━━━ SUPPLIED RECORDS
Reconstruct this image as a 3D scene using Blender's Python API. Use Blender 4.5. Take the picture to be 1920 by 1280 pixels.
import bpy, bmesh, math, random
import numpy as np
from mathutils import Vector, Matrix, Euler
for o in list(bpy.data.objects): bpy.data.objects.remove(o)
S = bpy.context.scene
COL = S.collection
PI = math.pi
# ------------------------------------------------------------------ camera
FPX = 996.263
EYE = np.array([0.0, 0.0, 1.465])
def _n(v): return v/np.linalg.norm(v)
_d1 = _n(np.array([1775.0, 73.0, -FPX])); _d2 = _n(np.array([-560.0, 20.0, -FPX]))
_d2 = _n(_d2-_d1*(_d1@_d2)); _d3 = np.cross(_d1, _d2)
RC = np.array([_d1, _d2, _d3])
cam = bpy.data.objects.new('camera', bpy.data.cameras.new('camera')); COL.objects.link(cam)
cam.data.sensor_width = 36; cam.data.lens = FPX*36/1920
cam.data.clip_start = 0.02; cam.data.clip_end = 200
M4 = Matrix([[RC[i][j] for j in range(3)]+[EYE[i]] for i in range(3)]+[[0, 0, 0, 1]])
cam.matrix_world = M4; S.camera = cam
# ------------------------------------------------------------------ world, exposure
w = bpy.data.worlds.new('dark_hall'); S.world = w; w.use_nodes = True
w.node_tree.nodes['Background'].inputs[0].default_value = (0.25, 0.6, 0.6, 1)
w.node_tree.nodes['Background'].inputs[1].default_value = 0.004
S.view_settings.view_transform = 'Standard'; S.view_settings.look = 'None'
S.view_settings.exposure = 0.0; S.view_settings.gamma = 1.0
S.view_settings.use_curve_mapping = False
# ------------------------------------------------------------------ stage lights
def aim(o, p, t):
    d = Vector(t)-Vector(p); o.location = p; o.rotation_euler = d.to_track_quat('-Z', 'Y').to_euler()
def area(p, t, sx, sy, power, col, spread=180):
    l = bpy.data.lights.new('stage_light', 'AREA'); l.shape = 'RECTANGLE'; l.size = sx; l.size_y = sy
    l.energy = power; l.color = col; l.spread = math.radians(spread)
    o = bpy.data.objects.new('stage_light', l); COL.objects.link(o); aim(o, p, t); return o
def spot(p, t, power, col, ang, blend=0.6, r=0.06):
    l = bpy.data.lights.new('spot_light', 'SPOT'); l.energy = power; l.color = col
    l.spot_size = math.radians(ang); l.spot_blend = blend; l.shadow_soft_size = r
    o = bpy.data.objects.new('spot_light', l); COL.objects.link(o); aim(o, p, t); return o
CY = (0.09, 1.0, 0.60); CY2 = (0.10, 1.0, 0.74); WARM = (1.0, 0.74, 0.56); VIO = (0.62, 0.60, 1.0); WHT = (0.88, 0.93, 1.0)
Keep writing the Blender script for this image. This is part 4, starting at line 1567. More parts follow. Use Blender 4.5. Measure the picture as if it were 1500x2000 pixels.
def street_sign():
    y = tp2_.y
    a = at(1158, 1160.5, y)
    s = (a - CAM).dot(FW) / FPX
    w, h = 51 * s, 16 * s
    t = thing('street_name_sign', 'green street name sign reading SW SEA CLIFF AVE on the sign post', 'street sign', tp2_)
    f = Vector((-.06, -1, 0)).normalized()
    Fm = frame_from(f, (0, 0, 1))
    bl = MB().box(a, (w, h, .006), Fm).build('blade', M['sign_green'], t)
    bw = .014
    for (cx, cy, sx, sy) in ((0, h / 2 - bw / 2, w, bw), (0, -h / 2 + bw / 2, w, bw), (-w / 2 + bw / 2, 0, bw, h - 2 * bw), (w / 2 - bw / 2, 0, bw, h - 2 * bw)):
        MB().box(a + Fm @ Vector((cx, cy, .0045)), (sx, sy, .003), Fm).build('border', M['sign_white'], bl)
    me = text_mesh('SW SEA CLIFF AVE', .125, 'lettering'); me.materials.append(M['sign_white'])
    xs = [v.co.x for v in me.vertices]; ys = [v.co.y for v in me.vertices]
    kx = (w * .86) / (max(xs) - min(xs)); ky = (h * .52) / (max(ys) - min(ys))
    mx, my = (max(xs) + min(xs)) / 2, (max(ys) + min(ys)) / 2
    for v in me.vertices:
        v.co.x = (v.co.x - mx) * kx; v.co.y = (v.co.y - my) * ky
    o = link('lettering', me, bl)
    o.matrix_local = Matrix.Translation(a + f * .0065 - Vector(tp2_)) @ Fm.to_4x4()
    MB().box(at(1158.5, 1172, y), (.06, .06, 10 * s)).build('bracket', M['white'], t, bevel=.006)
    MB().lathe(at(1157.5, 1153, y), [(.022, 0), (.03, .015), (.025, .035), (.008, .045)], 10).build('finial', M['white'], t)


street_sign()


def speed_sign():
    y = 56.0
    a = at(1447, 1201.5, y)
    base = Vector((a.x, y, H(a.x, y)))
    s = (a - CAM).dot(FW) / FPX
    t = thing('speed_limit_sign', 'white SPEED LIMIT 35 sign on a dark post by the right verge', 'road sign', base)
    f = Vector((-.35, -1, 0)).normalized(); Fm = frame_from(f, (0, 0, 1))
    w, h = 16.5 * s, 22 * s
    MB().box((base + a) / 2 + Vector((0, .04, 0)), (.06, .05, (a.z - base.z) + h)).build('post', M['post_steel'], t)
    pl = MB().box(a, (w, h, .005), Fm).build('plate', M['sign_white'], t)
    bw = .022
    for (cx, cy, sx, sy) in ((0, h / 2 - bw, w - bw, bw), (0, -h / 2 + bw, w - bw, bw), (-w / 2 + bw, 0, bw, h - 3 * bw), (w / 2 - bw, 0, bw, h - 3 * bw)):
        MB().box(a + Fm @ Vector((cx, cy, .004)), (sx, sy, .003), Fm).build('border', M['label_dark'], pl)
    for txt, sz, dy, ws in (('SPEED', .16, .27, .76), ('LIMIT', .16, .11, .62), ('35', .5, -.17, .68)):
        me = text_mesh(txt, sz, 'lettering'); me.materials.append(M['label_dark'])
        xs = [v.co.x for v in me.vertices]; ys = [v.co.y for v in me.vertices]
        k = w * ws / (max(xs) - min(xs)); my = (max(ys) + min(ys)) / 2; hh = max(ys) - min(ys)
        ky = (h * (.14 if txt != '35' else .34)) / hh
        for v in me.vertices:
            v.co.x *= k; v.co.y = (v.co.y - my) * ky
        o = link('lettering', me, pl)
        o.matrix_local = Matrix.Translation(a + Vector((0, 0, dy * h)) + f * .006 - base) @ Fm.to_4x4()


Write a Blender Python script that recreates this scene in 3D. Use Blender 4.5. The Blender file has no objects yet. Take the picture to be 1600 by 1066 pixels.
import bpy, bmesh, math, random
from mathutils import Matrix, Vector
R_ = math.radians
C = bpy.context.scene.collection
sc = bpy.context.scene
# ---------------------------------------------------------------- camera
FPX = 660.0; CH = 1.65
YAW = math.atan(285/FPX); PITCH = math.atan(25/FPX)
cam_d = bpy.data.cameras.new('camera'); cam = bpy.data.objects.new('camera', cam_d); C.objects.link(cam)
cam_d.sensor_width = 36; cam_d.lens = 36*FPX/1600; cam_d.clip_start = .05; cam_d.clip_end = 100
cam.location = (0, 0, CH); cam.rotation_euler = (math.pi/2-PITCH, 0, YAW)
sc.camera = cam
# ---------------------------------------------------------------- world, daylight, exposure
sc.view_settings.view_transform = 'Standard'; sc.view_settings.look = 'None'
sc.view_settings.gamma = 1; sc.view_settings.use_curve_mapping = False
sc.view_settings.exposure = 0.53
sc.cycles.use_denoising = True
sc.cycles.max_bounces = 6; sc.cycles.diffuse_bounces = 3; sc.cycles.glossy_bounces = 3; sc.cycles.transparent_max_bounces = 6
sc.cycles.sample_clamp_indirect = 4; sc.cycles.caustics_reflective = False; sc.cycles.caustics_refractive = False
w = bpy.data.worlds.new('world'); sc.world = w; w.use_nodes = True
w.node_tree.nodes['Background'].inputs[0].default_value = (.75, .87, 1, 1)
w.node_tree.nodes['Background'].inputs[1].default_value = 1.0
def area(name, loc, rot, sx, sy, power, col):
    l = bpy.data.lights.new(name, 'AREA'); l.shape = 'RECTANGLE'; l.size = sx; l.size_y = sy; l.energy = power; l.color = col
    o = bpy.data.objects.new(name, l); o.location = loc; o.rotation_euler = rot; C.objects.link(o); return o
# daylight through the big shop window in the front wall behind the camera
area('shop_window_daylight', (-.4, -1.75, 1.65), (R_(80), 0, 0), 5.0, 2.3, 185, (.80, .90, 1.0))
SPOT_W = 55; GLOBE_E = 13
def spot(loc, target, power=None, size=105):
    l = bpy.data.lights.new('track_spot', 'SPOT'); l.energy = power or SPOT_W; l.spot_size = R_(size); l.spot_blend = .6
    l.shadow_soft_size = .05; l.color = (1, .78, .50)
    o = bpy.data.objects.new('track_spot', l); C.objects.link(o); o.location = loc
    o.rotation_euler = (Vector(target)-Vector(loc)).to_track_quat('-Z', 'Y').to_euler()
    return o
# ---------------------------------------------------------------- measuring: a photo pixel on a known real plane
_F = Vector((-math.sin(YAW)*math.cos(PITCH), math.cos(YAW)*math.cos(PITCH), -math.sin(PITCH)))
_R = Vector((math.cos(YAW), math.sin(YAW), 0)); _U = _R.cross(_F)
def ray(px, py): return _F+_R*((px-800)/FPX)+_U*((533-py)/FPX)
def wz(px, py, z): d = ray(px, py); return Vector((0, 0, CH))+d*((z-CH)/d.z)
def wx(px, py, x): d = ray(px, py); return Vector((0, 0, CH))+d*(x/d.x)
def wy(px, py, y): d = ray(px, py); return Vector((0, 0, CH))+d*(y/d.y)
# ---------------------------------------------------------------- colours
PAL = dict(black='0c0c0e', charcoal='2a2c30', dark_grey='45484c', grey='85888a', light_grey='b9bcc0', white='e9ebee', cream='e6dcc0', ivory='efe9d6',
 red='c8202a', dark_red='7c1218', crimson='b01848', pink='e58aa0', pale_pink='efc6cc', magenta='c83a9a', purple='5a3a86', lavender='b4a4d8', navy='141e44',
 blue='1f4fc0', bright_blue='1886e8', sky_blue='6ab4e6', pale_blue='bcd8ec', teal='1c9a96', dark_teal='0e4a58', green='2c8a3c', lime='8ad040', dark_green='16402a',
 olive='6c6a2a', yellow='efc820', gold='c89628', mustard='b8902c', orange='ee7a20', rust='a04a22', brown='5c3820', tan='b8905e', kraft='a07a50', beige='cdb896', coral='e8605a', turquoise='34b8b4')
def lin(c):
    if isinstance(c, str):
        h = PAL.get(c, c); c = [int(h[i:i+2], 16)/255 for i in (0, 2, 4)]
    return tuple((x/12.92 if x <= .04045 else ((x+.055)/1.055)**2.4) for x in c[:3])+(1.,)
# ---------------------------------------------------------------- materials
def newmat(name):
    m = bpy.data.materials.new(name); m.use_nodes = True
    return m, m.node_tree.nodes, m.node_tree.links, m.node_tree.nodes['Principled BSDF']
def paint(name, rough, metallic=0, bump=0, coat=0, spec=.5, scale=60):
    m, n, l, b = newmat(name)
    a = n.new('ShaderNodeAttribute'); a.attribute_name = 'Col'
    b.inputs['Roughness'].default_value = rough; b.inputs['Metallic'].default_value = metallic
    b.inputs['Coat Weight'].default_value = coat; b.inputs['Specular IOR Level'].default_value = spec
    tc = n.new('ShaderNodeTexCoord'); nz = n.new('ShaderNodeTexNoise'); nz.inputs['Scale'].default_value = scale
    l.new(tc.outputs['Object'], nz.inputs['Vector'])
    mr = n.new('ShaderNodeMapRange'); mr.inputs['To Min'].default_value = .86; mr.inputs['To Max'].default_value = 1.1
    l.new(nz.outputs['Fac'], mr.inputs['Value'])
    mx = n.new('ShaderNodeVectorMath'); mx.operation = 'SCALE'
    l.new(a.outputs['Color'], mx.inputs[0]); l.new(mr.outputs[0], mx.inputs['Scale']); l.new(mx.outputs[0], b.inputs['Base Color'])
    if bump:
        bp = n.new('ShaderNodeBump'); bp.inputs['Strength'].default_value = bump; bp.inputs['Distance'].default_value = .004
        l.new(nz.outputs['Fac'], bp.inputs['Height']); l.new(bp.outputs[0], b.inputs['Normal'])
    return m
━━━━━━
→ TASK DIRECTIONS:
Pull out each line of the entries that contains "Take".

→ TASK OUTPUT:
Reconstruct this image as a 3D scene using Blender's Python API. Use Blender 4.5. Take the picture to be 1920 by 1280 pixels.
Write a Blender Python script that recreates this scene in 3D. Use Blender 4.5. The Blender file has no objects yet. Take the picture to be 1600 by 1066 pixels.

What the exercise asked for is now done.